● **Data provided**:
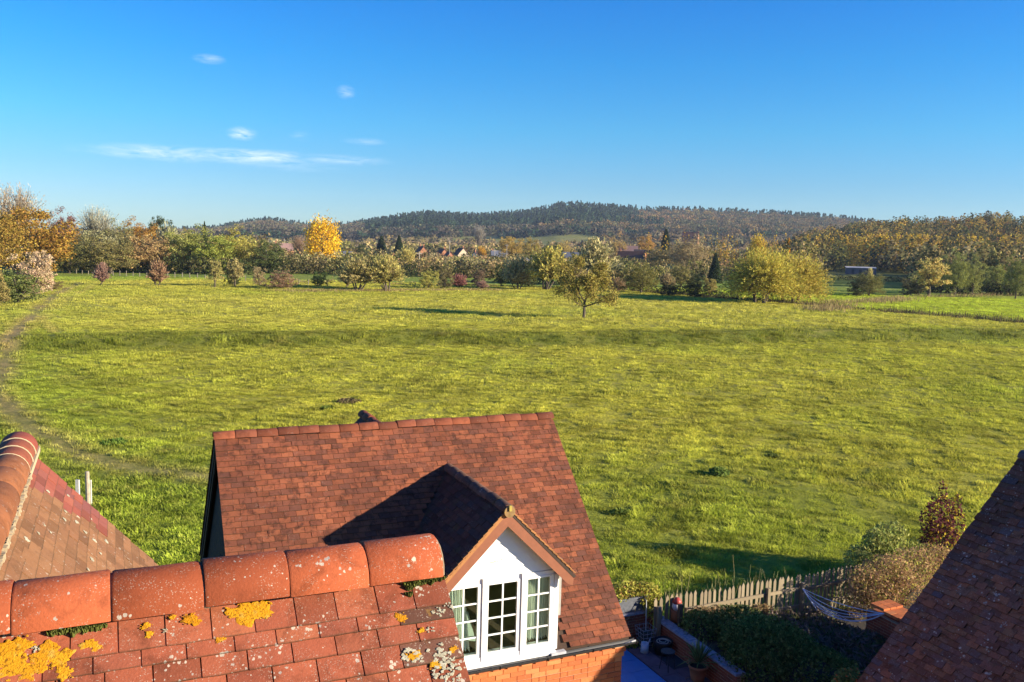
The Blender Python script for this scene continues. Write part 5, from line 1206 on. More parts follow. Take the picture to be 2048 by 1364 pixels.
TREES = [
 # left edge and the tall belt behind the left field
 ('bare_tree', 'bare', 30, 366, 150, 242, (.27, .215, .14), 'pale leafless tree rising behind the golden-brown oak at the far left'),
 ('oak_tree', 'round', 54, 400, 211, 220, (.215, .130, .026), 'big golden-brown oak at the left end of the tree belt'),
 ('oak_tree', 'round', -22, 420, 153, 190, (.21, .145, .032), 'ochre oak cut by the left picture edge'),
 ('beech_tree', 'tall', 128, 427, 79, 265, (.13, .06, .045), 'dark purple-brown tree just right of the golden oak'),
 ('willow_tree', 'bare', 196, 409, 96, 276, (.27, .255, .17), 'tall pale feathery willow standing above the belt'),
 ('alder_tree', 'round', 182, 452, 117, 250, (.20, .19, .095), 'grey-green rounded tree below the tall pale willow'),
 ('ash_tree', 'tall', 240, 448, 79, 271, (.15, .14, .055), 'olive tree between the pale willow and the orange crown'),
 ('maple_tree', 'round', 284, 440, 84, 282, (.24, .135, .03), 'orange-topped tree in the middle of the left belt'),
 ('field_maple', 'round', 298, 466, 110, 250, (.29, .20, .085), 'tan and rusty tree in front of the orange crown'),
 ('holm_oak', 'round', 325, 422, 58, 322, (.05, .065, .03), 'dark evergreen crown poking above the left belt'),
 ('willow_tree', 'spray', 332, 444, 79, 265, (.24, .23, .13), 'pale grey willow under the dark evergreen crown'),
 ('ash_tree', 'round', 376, 454, 112, 255, (.19, .195, .05), 'green-gold tree right of the pale grey willow'),
 ('fir_tree', 'conifer', 410, 441, 22, 310, DKG, 'small dark fir tip showing above the belt'),
 ('lime_tree', 'round', 424, 464, 107, 253, (.20, .22, .045), 'bright green tree near the right end of the left belt'),
 ('lime_tree', 'tall', 470, 457, 107, 259, (.25, .22, .05), 'olive-gold tree closing the right end of the left belt'),
 ('alder_tree', 'round', 222, 476, 107, 241, (.16, .14, .05), 'dull olive tree at the foot of the left belt'),
 ('sycamore', 'round', 138, 470, 97, 237, (.085, .085, .03), 'dark green tree next to the golden oak'),
 ('hawthorn', 'bush', 520, 476, 56, 338, (.20, .125, .07), 'brown bushy tree beyond the end of the left belt'),
 ('holly_tree', 'round', 537, 482, 79, 254, (.075, .09, .03), 'green dome of a tree in front of the brown bushy one'),
 ('cherry_tree', 'bare', 596, 468, 46, 372, (.24, .16, .10), 'reddish bare tree left of the yellow poplar'),
 ('poplar_tree', 'poplar', 645, 437, 72, 322, YEL, 'brilliant yellow poplar standing out against the hill'),
 ('hazel_bush', 'bush', 66, 497, 90, B(588), (.33, .245, .15), 'straw-coloured bush at the left edge of the meadow', 'bush'),
 ('holly_bush', 'bush', 36, 541, 100, B(606), (.10, .115, .035), 'dark green bush with rusty foot at the left edge', 'bush'),
 ('bramble_bush', 'bush', -14, 540, 70, B(612), (.21, .17, .06), 'olive bramble cut by the left picture edge', 'bush'),
 ('bramble_bush', 'bush', 104, 560, 40, B(580), (.16, .12, .05), 'small bramble at the start of the worn footpath', 'bush'),
 # bushes dotted along the far edge of the meadow
 ('hawthorn_bush', 'spray', 200, 522, 40, B(569), (.22, .135, .10), 'first reddish twiggy bush from the left along the field edge', 'bush'),
 ('hawthorn_bush', 'spray', 313, 516, 44, B(572), (.24, .15, .085), 'rust-brown twiggy bush standing alone by the field fence', 'bush'),
 ('thorn_tree', 'thorn', 430, 520, 40, B(574), KHA, 'pale-trunked thorn tree, left of the ivy-clad pair'),
 ('thorn_tree', 'thorn', 470, 517, 44, B(574), (.24, .20, .08), 'tawny thorn tree right beside the pale-trunked one'),
 ('ivy_bush', 'bush', 466, 542, 34, B(572), (.055, .065, .022), 'dark ivy bush at the foot of the tawny thorn', 'bush'),
 ('hawthorn_bush', 'bush', 519, 531, 30, B(571), (.23, .18, .09), 'small tan bush right of the two thorn trees', 'bush'),
 ('hawthorn_bush', 'bush', 561, 541, 68, B(577), (.20, .13, .075), 'low spreading brown bush in the field edge', 'bush'),
 ('laurel_bush', 'bush', 639, 542, 38, B(573), (.05, .075, .024), 'neat round dark green bush alone in the field edge', 'bush'),
 ('hawthorn_bush', 'spray', 690, 530, 46, B(575), (.23, .19, .09), 'tan bush left of the leaning willows', 'bush'),
 ('willow_tree', 'willow', 716, 512, 86, B(581), (.26, .22, .085), 'rounded tawny willow, left of the leaning pair'),
 ('willow_tree', 'willow', 776, 507, 92, B(582), (.30, .26, .085), 'leaning golden willow beside the tawny one'),
 ('goat_willow', 'bush', 857, 539, 40, B(577), (.26, .24, .06), 'small yellow-olive round bush right of the leaning willow', 'bush'),
 ('elder_bush', 'bush', 889, 533, 36, B(577), (.13, .11, .05), 'dark bush with brown top beside the yellow-olive one', 'bush'),
 ('dogwood_bush', 'spray', 918, 545, 34, B(577), (.22, .10, .085), 'red-twigged bush in the middle of the field edge', 'bush'),
 ('elder_bush', 'bush', 956, 536, 32, 205, (.12, .085, .055), 'dark maroon bush behind the red-twigged one', 'bush'),
 ('dogwood_bush', 'spray', 966, 560, 30, B(579), (.24, .15, .11), 'low pinkish bush right of the red-twigged one', 'bush'),
 ('holly_bush', 'bush', 1002, 524, 40, 208, (.060, .075, .028), 'dark green bush standing before the village gap', 'bush'),
 ('willow_tree', 'spray', 1036, 508, 66, B(578), (.30, .25, .11), 'pale tan willow right of the dark green bush'),
 ('elder_bush', 'bush', 1057, 538, 36, 206, (.065, .075, .028), 'dark shrub under the pale tan willow', 'bush'),
 ('willow_tree', 'willow', 1088, 488, 100, B(580), (.31, .27, .07), 'tall golden-olive willow left of the lone tree'),
 ('ash_tree', 'spray', 1192, 472, 112, 225, (.29, .255, .12), 'large pale sparse tree directly behind the lone field tree'),
 ('willow_tree', 'spray', 1150, 530, 60, 207, (.27, .21, .11), 'tan willow half hidden behind the lone tree'),
 ('oak_tree', 'round', 1282, 528, 74, B(586), (.13, .12, .035), 'dark olive oak at the field corner, right of the lone tree'),
 ('hawthorn_bush', 'bush', 1237, 552, 40, B(582), (.20, .14, .075), 'brown bush between the lone tree and the field corner oak', 'bush'),
 ('hawthorn_bush', 'spray', 1332, 545, 46, 214, (.23, .18, .09), 'tan bush right of the field corner oak', 'bush'),
 # along the ditch and beyond it, to the right
 ('blackthorn', 'bush', 1362, 528, 56, 232, (.17, .15, .055), 'olive bush between the corner oak and the big willow', 'bush'),
 ('blackthorn', 'bush', 1390, 548, 50, B(594), (.060, .062, .026), 'dark low thicket left of the big willow', 'bush'),
 ('blackthorn', 'bush', 1338, 566, 50, B(592), (.055, .055, .026), 'dark low scrub at the head of the ditch', 'bush'),
 ('goat_willow', 'thorn', 1418, 556, 40, B(595), (.24, .20, .065), 'small yellowish tree at the foot of the big willow', 'tree'),
 ('cypress_tree', 'conifer', 1429, 504, 38, 270, (.03, .042, .02), 'dark cypress behind the left side of the big willow'),
 ('hawthorn', 'round', 1378, 474, 84, 330, (.24, .19, .10), 'grey-tan tree left of and behind the big willow'),
 ('sycamore', 'round', 1320, 492, 74, 340, (.21, .17, .075), 'olive-brown tree beyond the field corner oak'),
 ('birch_tree', 'poplar', 1512, 473, 40, 300, (.34, .24, .035), 'yellow birch peeping over the top of the big willow'),
 ('larch_tree', 'conifer', 1573, 474, 28, 300, (.42, .23, .03), 'orange larch spire at the right shoulder of the big willow'),
 ('maple_tree', 'round', 1738, 545, 62, B(592), (.13, .125, .04), 'green bush-like tree standing in the tall reeds'),
 ('elder_bush', 'bush', 1716, 550, 46, 207, (.075, .075, .032), 'dark bush leaning against the green one in the reeds', 'bush'),
 ('goat_willow', 'spray', 1738, 534, 22, 212, (.34, .29, .11), 'pale yellow sprig of willow above the dark reed bush', 'tree'),
 ('crab_apple', 'thorn', 1857, 516, 84, B(593), (.36, .29, .095), 'straw-yellow tree at the top of the bright green field'),
 ('blackthorn', 'bush', 1822, 556, 52, B(590), (.10, .09, .04), 'dark bush left of the straw-yellow tree', 'bush'),
 ('alder_tree', 'tall', 1909, 506, 64, B(590), (.16, .17, .048), 'tall green alder right of the straw-yellow tree'),
 ('alder_tree', 'tall', 1944, 512, 56, B(590), (.17, .175, .055), 'second green alder, close beside the tall one'),
 ('alder_tree', 'round', 1992, 530, 58, B(588), (.17, .18, .05), 'low round alder near the right picture edge'),
 ('alder_tree', 'round', 2034, 510, 50, 215, (.13, .14, .042), 'dark alder cut by the right picture edge'),
 ('osier_bush', 'spray', 2028, 556, 44, B(586), (.15, .165, .09), 'silvery low osier at the right picture edge', 'bush'),
 # trees around the village and on the slopes behind
 ('cedar_tree', 'round', 722, 484, 34, 420, (.055, .065, .03), 'dark evergreen left of the village roofs'),
 ('spruce_tree', 'conifer', 762, 470, 42, 430, (.032, .046, .026), 'dark spruce between the cedar and the brick gables'),
 ('spruce_tree', 'conifer', 797, 469, 36, 425, (.030, .044, .024), 'second dark spruce, nearest the brick gables'),
 ('birch_tree', 'spray', 813, 490, 40, 300, (.33, .28, .09), 'pale yellow tree in front of the brick gables'),
 ('ash_tree', 'spray', 872, 505, 60, 290, (.27, .22, .11), 'tan tree in front of the middle gables'),
 ('ash_tree', 'spray', 938, 512, 50, 280, (.28, .225, .11), 'tan tree below the white gabled house'),
 ('poplar_tree', 'bare', 957, 448, 36, 900, (.21, .19, .15), 'tall grey poplar on the slope above the white house'),
 ('cherry_tree', 'round', 961, 490, 20, 470, (.42, .24, .03), 'small orange tree above the white gabled house'),
 ('oak_tree', 'round', 1022, 467, 62, 480, (.28, .20, .055), 'ochre oak above the blue-grey roofs'),
 ('oak_tree', 'round', 1060, 476, 46, 460, (.22, .17, .05), 'dull olive oak right of the ochre one'),
 ('yew_tree', 'bush', 1106, 485, 46, 400, (.06, .07, .028), 'dark yew hedge left of the low grey roofs', 'tree'),
 ('ash_tree', 'round', 1120, 478, 64, 520, (.26, .20, .07), 'tawny tree above the low grey roofs'),
 ('cypress_tree', 'conifer', 1328, 456, 46, 470, (.035, .045, .026), 'dark cypress on the slope right of the brown roof'),
 ('beech_tree', 'round', 1290, 470, 46, 560, (.30, .18, .05), 'russet tree above the long dark roof'),
 ('oak_tree', 'round', 1232, 476, 44, 540, (.26, .19, .07), 'brown oak just left of the pink-grey roof'),
 ('ash_tree', 'round', 1352, 486, 60, 400, (.17, .13, .07), 'brown tree right of the brick gable end'),
]
for T in TREES: tree_px(*T)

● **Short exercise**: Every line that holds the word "from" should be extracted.

● **Answer for the task**:
The Blender Python script for this scene continues. Write part 5, from line 1206 on. More parts follow. Take the picture to be 2048 by 1364 pixels.
 ('hawthorn_bush', 'spray', 200, 522, 40, B(569), (.22, .135, .10), 'first reddish twiggy bush from the left along the field edge', 'bush'),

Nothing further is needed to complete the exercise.